Brigitte Macron, en compagnie de son époux, en décembre 2017. / ROMAIN GAILLARD/POOL/BESTIMAGE

Son goût pour la littérature la porte à étudier celle-ci, sitôt son bac en poche. Peut-être l’aurait-elle amenée à enseigner si elle n’avait rencontré son ­premier époux, André-Louis Auzière, banquier, avec lequel elle aura trois enfants. La vie de famille avant la vocation et le désir d’émancipation, tradition oblige, sans doute. Pourtant, c’est bien cette vocation d’enseignante, qu’elle concrétise en 1989, qui lui fait rencontrer au ­lycée de la Providence, à Amiens, le jeune Emmanuel.

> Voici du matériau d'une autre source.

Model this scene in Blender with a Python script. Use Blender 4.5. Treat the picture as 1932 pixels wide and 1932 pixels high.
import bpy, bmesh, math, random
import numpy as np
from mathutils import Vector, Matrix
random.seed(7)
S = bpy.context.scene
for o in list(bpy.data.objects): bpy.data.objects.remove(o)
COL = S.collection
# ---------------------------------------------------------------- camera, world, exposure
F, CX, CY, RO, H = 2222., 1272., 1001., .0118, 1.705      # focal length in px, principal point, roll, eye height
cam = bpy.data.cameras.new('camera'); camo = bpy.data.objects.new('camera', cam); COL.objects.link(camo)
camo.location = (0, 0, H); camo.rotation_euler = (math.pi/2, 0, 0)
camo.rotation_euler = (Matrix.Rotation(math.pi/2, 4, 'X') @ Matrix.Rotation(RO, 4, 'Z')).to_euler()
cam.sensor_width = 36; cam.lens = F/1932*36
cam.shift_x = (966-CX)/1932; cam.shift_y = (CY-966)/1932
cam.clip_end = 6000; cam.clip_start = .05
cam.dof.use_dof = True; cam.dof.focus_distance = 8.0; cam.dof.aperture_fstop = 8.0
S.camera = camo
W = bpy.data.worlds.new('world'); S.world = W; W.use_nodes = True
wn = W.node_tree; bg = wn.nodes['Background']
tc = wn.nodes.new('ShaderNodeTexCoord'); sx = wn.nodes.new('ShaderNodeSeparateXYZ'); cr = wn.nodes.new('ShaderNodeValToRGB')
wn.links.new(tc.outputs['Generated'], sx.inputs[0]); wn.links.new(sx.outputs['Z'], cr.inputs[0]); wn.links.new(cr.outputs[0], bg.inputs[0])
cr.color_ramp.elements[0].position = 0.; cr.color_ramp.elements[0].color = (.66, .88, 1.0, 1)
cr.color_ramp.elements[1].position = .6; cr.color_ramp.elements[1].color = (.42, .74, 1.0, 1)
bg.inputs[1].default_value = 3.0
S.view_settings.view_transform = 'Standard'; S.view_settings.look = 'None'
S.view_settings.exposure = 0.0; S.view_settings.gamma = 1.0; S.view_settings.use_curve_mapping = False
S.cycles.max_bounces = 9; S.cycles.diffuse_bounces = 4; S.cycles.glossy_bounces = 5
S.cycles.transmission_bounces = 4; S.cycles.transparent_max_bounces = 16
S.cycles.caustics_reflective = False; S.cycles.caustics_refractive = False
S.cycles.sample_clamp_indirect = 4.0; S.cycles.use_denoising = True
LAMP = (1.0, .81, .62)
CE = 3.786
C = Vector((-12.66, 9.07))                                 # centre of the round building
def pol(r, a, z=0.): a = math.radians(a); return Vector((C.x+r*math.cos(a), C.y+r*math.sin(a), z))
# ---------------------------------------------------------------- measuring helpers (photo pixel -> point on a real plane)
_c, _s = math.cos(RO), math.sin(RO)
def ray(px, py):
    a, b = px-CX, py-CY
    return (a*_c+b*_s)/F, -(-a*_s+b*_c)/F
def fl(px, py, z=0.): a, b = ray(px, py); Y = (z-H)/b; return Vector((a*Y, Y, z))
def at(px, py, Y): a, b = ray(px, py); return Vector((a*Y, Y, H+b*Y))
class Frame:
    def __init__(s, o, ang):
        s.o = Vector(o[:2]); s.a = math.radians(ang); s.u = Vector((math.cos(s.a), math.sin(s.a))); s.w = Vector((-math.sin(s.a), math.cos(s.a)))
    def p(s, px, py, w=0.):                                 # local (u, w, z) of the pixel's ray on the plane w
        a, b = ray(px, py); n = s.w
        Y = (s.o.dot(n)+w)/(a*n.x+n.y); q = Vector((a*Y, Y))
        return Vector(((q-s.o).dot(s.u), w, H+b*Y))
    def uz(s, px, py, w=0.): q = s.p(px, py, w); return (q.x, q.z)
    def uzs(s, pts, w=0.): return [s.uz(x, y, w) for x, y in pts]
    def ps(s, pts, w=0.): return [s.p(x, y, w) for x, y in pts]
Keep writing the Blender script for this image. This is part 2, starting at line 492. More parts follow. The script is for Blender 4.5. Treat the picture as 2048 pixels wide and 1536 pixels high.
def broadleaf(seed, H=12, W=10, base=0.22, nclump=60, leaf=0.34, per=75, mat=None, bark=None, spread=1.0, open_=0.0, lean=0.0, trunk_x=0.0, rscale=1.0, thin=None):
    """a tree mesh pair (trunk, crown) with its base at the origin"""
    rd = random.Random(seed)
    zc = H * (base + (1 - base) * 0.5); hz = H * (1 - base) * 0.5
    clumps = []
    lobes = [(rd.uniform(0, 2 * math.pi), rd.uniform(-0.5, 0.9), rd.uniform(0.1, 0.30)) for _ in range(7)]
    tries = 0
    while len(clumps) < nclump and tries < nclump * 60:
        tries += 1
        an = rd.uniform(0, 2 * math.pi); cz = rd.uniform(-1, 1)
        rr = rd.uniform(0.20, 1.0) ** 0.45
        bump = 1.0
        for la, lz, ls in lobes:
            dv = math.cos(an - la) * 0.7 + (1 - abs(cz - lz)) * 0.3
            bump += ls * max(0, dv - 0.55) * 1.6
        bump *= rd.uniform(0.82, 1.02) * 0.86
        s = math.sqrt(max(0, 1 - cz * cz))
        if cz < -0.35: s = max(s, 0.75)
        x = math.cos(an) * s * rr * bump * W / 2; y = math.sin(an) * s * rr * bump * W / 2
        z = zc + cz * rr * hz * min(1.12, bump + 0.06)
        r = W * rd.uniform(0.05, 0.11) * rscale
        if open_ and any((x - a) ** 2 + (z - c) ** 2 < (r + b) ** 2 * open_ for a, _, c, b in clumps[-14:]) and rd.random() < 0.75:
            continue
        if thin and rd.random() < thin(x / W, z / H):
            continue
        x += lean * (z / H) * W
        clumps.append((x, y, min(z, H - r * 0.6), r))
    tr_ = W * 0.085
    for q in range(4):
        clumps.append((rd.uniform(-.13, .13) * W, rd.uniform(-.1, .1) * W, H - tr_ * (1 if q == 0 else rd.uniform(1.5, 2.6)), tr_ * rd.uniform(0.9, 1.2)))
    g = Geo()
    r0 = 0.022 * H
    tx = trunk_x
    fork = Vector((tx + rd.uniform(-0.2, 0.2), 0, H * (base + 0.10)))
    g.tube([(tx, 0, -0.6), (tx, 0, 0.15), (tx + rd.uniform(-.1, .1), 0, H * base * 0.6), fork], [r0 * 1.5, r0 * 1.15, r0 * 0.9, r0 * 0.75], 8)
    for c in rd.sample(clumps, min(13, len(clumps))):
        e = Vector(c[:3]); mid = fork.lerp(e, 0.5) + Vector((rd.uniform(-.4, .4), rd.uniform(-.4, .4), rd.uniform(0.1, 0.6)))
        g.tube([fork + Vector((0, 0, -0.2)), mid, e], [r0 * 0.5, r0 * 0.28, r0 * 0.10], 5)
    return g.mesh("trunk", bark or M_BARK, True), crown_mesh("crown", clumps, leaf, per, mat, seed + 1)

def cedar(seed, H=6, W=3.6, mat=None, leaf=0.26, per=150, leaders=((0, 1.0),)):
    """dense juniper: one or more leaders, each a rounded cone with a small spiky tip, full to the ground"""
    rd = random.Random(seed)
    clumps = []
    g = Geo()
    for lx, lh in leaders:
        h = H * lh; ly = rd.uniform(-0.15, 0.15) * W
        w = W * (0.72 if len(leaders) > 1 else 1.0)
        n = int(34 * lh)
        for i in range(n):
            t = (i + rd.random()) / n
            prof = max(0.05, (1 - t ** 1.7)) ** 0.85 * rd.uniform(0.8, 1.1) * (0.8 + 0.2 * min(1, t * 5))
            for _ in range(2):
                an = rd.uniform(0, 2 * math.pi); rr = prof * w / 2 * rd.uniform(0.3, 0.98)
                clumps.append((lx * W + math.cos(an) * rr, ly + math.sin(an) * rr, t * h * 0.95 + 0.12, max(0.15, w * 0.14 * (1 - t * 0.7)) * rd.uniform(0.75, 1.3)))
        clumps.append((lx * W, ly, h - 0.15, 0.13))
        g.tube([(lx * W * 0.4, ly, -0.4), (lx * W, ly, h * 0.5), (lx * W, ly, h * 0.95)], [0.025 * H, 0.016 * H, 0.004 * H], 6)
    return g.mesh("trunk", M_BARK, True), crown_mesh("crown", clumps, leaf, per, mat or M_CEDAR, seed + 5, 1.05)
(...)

Si la suite de cette histoire d’amour atypique a été maintes fois relatée, l’intérêt du film, dans sa seconde partie, réside moins dans le récit que dans l’analyse qu’en font les différents intervenants (journaliste, biographe, historien). Relevant le rôle essentiel joué par Brigitte Macron auprès de son époux – tant en ce qui concerne réseaux que l’image –, tous soulignent, derrière l’éternel sourire de félicité qu’elle affiche, son ambivalence entre transgression et tradition, s’exprimant désormais à travers son « look habité de sens » de première dame.

Brigitte Macron, un roman français, de Virginie Linhart (Fr., 2018, 90 min).